OptiFuzz

Welcome to OptiFuzz! A tool for fuzzing randomly generated C code with different optimization flags to discover time-based side-channel vulnerabilities. This tool was made for the Language-Based Security course at Aarhus University.

Prerequisites

OptiFuzz depends on a few languages and libraries:

• You should have OCaml and Dune installed (used for generating the programs).
• A Latex environment with appropriate libraries for generating the analysis report.
• The GNU C compiler from GCC (used for some tasks) and any other C compiler you would like to analyze the output of (like clang).
• The Make tool is used to build and run the different parts of the project.
• Python3 installed alongside all Python packages listed in python_requirements.txt. These can be installed with

$ pip install -r python_requirements.txt

Note: This runs on an Intel x86-64 processor. However, we got some bad results when fuzzing on an AMD processor. Our usage of the TSC register for timing is primarily based on how the serializing CPUID and the TSC read instructions work according to Intel's documentation. Thus, it is possible that AMD's implementation differs slightly. Your mileage may vary.

Paper

We made a paper describing the tool and our findings with it. It can be found in the paper folder.

Configuration

You can configure the OptiFuzz in the config.json file. Here you can

• Configure what C compiler you want to use.
• Configure what optimization flags you would like to test on.
• Configure what kind of type of inputs you would like to fuzz with. We have defined a selection of "input classes":
  • uniform: Inputs are 64-bit uniformly random numbers.
  • equal: Inputs are 64-bit uniformly random numbers, but equal.
  • max64: One input is INT64_MAX while the other is uniformly random.
  • xzero: x is 0 while y is uniformly random.
  • yzero: y is 0 while x is uniformly random.
  • xlty: Inputs are 64-bit uniformly random numbers, but the first input is smaller than the second.
  • yltx: Inputs are 64-bit uniformly random numbers, but the second input is smaller than the first.
  • small: Inputs are 8-bit uniformly random numbers.
  • fixed: Both inputs are fixed to 0x12345678. This input class is required for statistical analysis purposes (Welch's T-test) that automatically flags programs with timing vulnerabilities based on fuzzing. Additionally, the input class uniform should also be enabled for automatic statistical analysis.

To make the measurement more accurate (less noise), consider running fuzzing on a single thread and with decreased niceness. In Linux this can be done like so:

# taskset --cpu-list {cpu index} nice -n -20 make fuzz in={number of fuzzing inputs}

Note that -20 niceness is the lower cap, and will drastically decrease the number of context switches and interrupts when fuzzing.

Documentation

make targets have been added for the whole pipeline. To run the whole pipeline, do

make all pn={# of random programs to generate} md={max depth of the generated ASTs} in={# of inputs the programs should be fuzzed with}

At the end you will have a generated pdf report visualizing the results, the code, the assembly and some analysis in. The saved location is specified in config.json and the default isresults/master.pdf.

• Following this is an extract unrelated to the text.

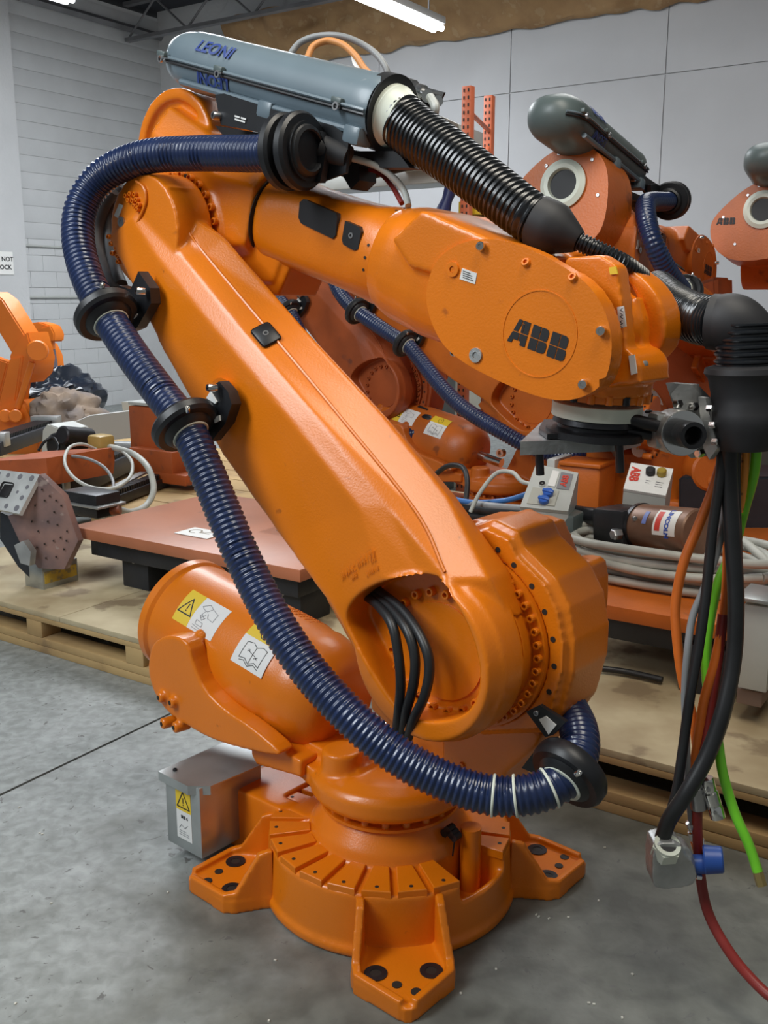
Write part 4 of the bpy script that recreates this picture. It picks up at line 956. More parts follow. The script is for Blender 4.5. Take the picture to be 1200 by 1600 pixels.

As an example make all pn=1000 md=5 in=100000 will run the whole pipeline on 1000 random programs with ASTs of maximum depth 5 where each program is fuzzed with 100000 inputs.

Note that in describes the total number of inputs a given program will be fuzzed with distributed over the input classes.

For a full description of the make targets, see:

make generate pn=? md=?             # generates 'pn' programs with ASTs of a 
                                    # maximum depth of 'md'

make generate-seeded s=? md=?       # generates 1 program from seed 's' with AST
                                    # of maximum depth of 'md'

make inspect                        # compiles all programs in analysis/programs, 
                                    # inspects the assembly and flags code with 
                                    # jumps

make generate-inspect pn=? md=?     # generates and inspects code

make fuzz in=?                      # fuzzes all programs that were flagged from
                                    # the assembly inspection with 'in' inputs

make latexgen                       # generates results of CSVs in: 
                                    # "analysis/latex/generated_latex". compile: 
                                    # "analysis/latex/master.tex" for a preview

make latexcompile                   # compiles the generated LaTeX with pdflatex

make all pn=? md=? in=?             # runs the whole pipeline: generates, 
                                    # inspects, fuzzes, analyzes and visualizes

make clean                          # cleans all generated files in all steps of
                                    # the process

make experiments                    # a collection of relevant experiments to 
                                    # run. WARNING: takes multiple hours and
                                    # is set up for Linux, and uses sudo

Improvements

• General
  • Compile object (.o) files once doing assembly inspection and use these for fuzzing and latex generation. No need to compile do i multiple times.